• **PROBLEM TO WORK ON**:
Nothing should be output except the lines from the one containing "100, 60, 'rear" through the one containing "76, 40, 'dark", both ends included, each repeated exactly.

# start of GIVEN ENTRIES

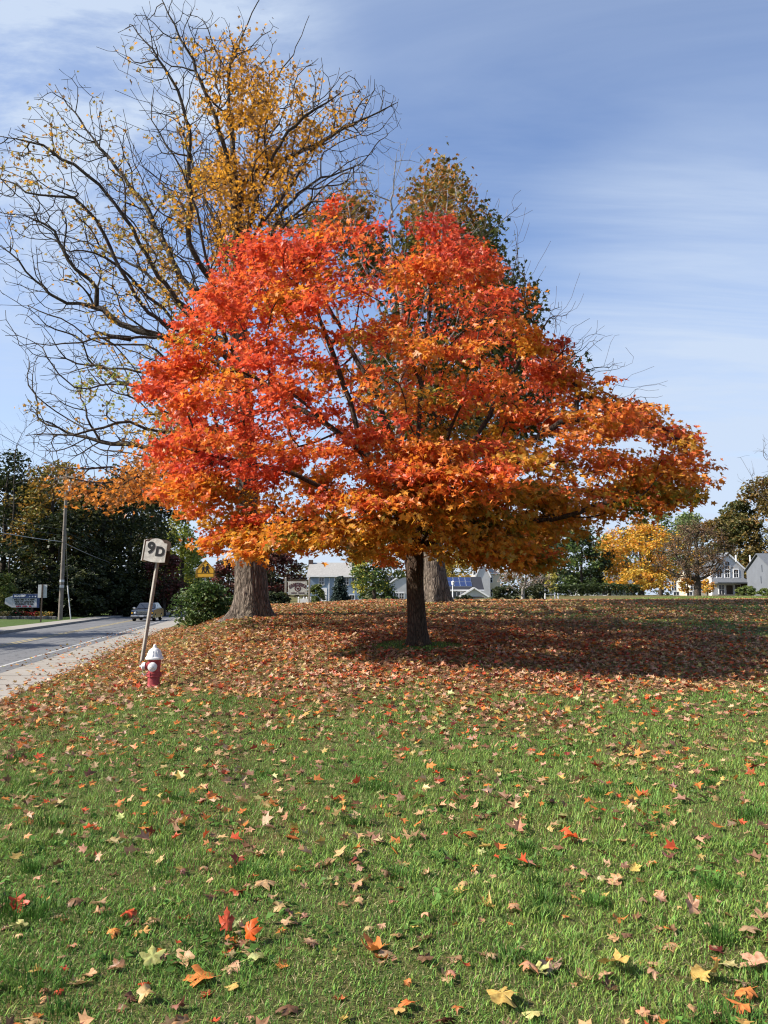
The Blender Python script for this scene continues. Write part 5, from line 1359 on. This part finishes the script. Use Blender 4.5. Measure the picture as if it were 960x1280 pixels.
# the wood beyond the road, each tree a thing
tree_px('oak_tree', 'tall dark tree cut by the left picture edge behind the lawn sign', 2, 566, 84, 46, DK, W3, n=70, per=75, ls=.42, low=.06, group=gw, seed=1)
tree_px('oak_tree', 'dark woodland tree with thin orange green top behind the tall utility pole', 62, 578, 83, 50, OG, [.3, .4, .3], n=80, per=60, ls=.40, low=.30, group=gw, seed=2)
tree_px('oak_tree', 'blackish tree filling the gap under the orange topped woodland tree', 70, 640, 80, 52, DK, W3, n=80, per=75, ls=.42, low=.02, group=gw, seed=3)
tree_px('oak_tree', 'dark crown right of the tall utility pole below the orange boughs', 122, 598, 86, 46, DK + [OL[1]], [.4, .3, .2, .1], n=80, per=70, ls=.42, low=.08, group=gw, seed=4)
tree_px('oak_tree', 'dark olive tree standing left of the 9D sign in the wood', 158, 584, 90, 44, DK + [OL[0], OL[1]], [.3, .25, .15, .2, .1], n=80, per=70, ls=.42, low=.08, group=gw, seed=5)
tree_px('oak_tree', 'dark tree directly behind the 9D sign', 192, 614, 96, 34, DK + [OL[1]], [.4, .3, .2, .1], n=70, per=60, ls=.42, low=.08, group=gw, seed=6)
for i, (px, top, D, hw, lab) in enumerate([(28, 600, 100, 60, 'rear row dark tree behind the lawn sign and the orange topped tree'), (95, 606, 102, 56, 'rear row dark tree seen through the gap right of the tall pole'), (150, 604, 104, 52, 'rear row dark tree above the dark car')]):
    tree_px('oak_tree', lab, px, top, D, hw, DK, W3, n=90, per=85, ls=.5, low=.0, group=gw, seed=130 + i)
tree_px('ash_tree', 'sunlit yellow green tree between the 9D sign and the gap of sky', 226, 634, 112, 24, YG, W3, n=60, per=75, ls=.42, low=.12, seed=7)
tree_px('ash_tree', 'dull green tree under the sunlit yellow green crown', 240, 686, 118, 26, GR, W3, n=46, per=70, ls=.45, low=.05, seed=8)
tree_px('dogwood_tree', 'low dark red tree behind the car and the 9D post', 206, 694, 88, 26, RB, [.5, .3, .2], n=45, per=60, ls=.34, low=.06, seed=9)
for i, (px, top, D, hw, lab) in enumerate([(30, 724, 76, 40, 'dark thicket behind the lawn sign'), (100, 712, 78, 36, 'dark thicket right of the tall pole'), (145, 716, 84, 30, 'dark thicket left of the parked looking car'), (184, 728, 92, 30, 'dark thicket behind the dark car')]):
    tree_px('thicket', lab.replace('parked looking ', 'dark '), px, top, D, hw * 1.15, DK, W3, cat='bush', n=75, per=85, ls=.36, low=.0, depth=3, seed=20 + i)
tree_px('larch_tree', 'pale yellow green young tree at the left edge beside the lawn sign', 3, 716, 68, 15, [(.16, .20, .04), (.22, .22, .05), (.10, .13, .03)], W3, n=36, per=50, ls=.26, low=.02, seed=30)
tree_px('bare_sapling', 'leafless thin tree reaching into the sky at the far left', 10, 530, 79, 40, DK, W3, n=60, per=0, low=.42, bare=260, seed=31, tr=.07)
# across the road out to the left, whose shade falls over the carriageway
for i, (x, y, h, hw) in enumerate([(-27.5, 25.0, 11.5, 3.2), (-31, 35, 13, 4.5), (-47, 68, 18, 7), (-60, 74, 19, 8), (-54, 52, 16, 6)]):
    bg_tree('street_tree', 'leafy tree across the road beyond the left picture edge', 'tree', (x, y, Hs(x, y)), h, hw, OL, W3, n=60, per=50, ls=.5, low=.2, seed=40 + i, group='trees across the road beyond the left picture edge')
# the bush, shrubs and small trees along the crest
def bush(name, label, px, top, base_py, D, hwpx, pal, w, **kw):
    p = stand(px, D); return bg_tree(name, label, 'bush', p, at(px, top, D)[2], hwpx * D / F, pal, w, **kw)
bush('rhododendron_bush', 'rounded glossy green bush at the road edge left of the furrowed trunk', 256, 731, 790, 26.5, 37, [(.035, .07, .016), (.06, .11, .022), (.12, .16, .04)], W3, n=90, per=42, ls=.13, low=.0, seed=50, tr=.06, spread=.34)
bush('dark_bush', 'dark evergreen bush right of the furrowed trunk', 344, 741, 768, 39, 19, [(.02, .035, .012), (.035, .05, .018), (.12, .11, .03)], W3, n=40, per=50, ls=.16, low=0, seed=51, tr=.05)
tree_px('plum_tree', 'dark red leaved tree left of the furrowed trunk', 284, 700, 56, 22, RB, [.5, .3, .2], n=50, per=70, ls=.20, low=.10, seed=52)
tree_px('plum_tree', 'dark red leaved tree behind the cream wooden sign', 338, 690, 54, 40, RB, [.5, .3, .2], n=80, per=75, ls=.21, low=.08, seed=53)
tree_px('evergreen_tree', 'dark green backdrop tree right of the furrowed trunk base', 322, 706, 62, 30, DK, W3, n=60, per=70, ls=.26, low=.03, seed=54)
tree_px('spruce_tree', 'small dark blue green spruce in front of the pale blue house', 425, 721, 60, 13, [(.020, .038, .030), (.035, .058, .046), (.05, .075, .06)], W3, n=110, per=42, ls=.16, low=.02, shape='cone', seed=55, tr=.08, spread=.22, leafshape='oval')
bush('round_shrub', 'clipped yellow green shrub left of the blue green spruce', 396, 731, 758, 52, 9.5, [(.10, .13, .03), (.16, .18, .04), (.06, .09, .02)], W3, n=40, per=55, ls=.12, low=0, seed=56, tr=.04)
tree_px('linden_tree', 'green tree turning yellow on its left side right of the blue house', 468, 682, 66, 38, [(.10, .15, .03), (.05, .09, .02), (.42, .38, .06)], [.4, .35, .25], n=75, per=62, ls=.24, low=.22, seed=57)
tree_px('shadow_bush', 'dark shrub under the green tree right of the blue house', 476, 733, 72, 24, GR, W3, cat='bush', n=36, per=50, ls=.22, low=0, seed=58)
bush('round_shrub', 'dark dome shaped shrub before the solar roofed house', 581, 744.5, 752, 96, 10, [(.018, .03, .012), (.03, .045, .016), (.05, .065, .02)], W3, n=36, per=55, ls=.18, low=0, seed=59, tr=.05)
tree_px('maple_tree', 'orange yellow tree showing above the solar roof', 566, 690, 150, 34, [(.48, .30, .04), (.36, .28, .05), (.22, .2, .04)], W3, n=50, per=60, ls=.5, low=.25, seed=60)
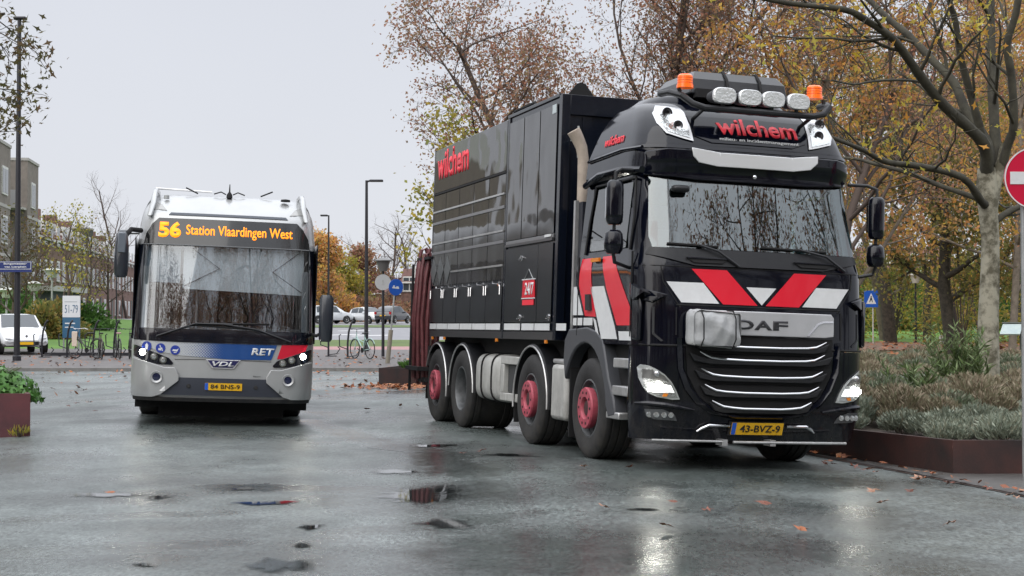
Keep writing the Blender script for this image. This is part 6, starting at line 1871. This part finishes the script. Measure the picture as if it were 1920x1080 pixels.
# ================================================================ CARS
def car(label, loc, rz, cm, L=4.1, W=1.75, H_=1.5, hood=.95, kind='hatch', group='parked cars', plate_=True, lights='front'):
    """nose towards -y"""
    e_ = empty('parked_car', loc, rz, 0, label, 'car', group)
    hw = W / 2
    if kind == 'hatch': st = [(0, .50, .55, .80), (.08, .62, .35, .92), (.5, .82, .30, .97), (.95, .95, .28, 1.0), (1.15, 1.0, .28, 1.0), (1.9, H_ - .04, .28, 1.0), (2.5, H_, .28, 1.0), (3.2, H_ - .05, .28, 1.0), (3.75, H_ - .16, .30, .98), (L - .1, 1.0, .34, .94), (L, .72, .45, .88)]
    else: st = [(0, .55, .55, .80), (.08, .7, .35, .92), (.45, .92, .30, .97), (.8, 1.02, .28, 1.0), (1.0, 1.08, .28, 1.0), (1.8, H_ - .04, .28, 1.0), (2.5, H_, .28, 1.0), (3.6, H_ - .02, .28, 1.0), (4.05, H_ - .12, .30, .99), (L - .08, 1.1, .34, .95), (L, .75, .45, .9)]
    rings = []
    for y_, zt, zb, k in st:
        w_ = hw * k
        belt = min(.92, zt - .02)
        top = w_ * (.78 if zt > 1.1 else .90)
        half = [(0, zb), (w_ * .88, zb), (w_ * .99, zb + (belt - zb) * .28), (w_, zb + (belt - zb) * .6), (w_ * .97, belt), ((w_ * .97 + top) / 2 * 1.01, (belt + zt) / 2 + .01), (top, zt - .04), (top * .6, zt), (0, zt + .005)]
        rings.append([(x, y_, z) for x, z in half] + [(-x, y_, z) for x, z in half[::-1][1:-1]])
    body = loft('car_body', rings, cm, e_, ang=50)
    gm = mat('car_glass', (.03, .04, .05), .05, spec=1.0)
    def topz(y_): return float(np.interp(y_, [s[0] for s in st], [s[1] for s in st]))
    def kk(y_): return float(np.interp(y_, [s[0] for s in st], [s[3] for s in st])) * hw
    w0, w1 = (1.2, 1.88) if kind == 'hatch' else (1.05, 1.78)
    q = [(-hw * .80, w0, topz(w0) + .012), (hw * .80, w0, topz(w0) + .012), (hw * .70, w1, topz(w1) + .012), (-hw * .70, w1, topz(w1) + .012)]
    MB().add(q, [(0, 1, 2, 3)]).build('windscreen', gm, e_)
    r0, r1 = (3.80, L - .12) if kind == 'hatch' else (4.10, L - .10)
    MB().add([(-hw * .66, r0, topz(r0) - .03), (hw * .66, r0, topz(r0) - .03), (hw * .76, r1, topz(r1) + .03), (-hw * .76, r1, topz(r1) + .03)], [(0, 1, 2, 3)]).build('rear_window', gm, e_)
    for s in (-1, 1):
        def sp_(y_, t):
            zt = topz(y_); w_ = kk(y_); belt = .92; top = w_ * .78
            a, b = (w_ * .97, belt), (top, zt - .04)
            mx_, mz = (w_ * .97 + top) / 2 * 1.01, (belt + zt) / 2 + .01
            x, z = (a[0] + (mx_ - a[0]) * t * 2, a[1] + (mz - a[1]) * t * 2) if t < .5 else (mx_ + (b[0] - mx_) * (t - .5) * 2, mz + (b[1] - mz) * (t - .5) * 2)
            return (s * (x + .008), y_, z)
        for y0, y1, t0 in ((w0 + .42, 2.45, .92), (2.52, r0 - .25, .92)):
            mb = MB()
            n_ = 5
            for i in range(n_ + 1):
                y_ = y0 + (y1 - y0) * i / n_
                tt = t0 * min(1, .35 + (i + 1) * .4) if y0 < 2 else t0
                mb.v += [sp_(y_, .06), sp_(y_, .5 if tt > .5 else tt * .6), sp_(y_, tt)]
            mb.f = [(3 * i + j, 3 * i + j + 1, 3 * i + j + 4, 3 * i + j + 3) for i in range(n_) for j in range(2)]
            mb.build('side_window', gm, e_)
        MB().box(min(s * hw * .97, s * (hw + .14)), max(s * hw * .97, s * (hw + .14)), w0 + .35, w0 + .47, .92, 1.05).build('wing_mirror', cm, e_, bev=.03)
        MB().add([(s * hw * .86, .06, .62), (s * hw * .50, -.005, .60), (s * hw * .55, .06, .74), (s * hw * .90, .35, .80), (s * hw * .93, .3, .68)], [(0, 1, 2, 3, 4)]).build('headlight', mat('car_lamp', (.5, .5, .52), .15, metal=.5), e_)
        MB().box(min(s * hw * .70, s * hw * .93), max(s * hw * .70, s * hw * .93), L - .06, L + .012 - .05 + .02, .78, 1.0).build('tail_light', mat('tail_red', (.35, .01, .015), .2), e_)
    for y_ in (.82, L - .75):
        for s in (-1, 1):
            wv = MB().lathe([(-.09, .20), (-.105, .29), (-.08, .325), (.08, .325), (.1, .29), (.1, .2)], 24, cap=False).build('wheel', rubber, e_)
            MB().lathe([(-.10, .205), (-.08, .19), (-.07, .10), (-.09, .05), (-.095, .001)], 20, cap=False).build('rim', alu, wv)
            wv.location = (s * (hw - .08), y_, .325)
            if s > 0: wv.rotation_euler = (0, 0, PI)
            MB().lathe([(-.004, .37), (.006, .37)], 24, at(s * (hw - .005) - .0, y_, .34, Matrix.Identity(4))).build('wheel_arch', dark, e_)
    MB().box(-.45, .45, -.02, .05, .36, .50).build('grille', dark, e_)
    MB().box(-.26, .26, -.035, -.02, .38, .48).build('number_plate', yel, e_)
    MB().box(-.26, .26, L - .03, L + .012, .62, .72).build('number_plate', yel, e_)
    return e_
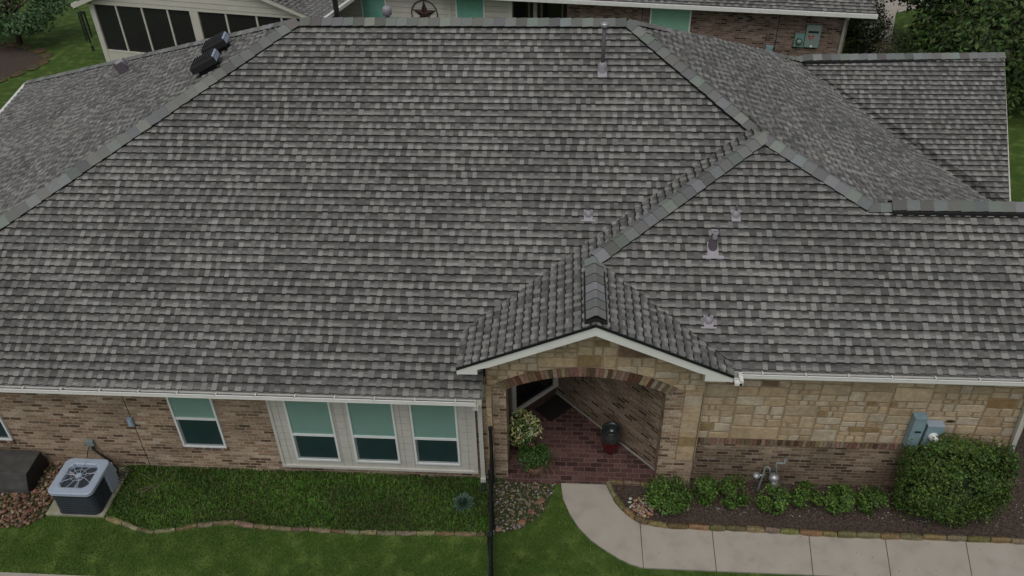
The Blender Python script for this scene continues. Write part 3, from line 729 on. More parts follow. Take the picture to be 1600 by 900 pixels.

# end of GIVEN ENTRIES

• **SOLUTION**:
for i, (px, top, D, hw, lab) in enumerate([(28, 600, 100, 60, 'rear row dark tree behind the lawn sign and the orange topped tree'), (95, 606, 102, 56, 'rear row dark tree seen through the gap right of the tall pole'), (150, 604, 104, 52, 'rear row dark tree above the dark car')]):
    tree_px('oak_tree', lab, px, top, D, hw, DK, W3, n=90, per=85, ls=.5, low=.0, group=gw, seed=130 + i)
tree_px('ash_tree', 'sunlit yellow green tree between the 9D sign and the gap of sky', 226, 634, 112, 24, YG, W3, n=60, per=75, ls=.42, low=.12, seed=7)
tree_px('ash_tree', 'dull green tree under the sunlit yellow green crown', 240, 686, 118, 26, GR, W3, n=46, per=70, ls=.45, low=.05, seed=8)
tree_px('dogwood_tree', 'low dark red tree behind the car and the 9D post', 206, 694, 88, 26, RB, [.5, .3, .2], n=45, per=60, ls=.34, low=.06, seed=9)
for i, (px, top, D, hw, lab) in enumerate([(30, 724, 76, 40, 'dark thicket behind the lawn sign'), (100, 712, 78, 36, 'dark thicket right of the tall pole'), (145, 716, 84, 30, 'dark thicket left of the parked looking car'), (184, 728, 92, 30, 'dark thicket behind the dark car')]):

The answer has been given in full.